Expanding and Improving Technical and Tertiary Education:
India’s tertiary education system is one of the largest in the world with over ten million students. Nevertheless, only 1 out of 10 young people has access to higher education, and this is predominantly among the well-off. Tertiary education needs to be expanded, especially among low and middle-income students. This will require reforms in the governance structure of higher education, decentralization, and major investments in faculty development.

World Bank Support:

Since 2000, the World Bank has committed over $2 billion to education in India. It also provides technical support. Assistance includes:

Early Childhood Development: The World Bank supports India’s Integrated Child Development Services with several operations. These projects include lessons learned from research and analysis such as Reaching out to the Child which recommends decentralized and integrated approaches to early childhood development. The World Bank is also doing research to explore improvements in service delivery using micro-planning and finding synergies among various social programs for children.

Elementary/Primary education: Since 2003, the Bank has been working with Central and State governments, along with development partners (UK's DFID and the European Union) to support the Sarva Shiksha Abhiyan program. In Phase 1 (2003-2007) the Bank invested $ 500 million to expand facilities and improve infrastructure, get children to school, and set up a system to assess learning. In Phase 2 (2007-2012) the Bank will provide a total of $ 1.35 billion to expand access to upper primary education, increase retention of all students until completion of elementary education (Grade 8), and improve learning levels. In addition, Bank evaluations and research provide pointers to further improvements. This includes studies on financing elementary education, teacher absenteeism, instructional time and quality in primary education and the impact of information sharing with village education committees, inclusive education for children with disabilities, comparisons between public and private schooling in UP, AP, and MP, and incentives to improve quality.

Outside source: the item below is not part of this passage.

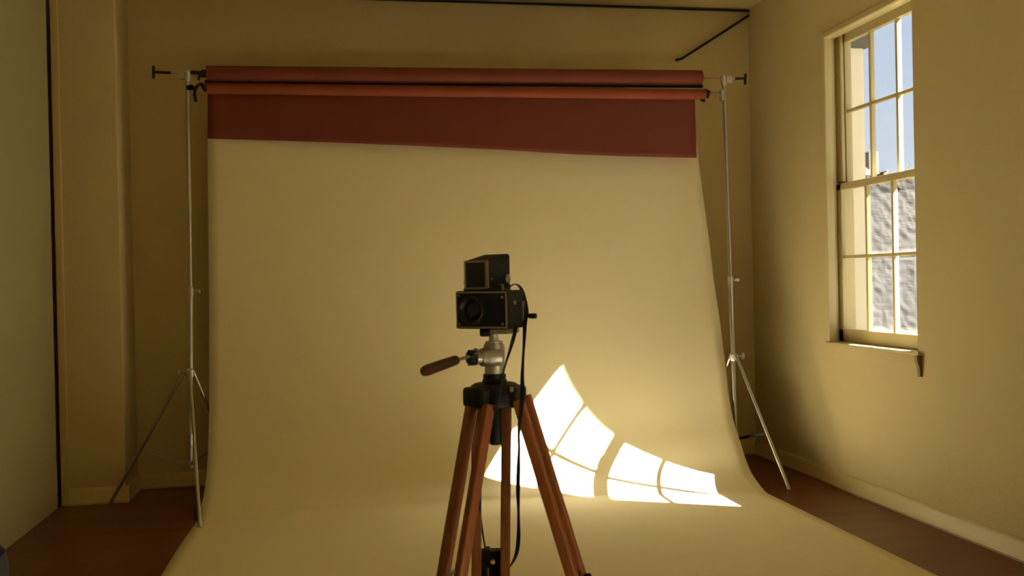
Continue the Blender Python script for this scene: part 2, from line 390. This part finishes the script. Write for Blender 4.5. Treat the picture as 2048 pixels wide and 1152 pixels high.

Secondary Education: The World Bank is in the process of preparing support to the Government of India’s new centrally sponsored scheme for secondary education, Rashtriya Madhyamik Shiksha Abhiyan (RMSA), for an estimated $ 500 million. This is largely based on the analytical work completed on secondary education, published in 2009, which focused on strategies to improve acccess, equity, management and quality. In addition, the Bank has conducted research into the feasibility for expanded public private partnerships at the secondary level, and has supported learning workshops on the role of information and communication technologies at the secondary level.

Vocational education and training: Based on analysis of vocational education and training in India, the World Bank is supporting efforts to upgrade this sector with a $280 million project. It will upgrade 400 Industrial training institutes (ITIs) as centers of excellence.

Technical and Higher education: A $300 million operation is helping improve India’s technical/engineering education was recently approved by the World Bank, following the successful completion of TEQUIP I. This will finance major reforms in 130 + competitively selected engineering institutions from around the country to improve quality of education and meet the demands of a fast growing economy. Further, several reports examine the increased demand for skilled workers in India and its importance for national competitiveness.

Support to States: World Bank Development Policy Credits in a few states support state level education reforms through policy dialogue and research. Studies were undertaken in Karnataka. The World Bank is currently engaged in Andhra Pradesh, Bihar, Himachal Pradesh and Orissa. Actions supported under these Development Policy Loans include recruitment of additional teachers, establishment of teacher management information systems, capacity-building for school-based mass de-worming programs for improved student health, evaluations of teacher training programs, and research into the most cost-effective interventions to improve student learning.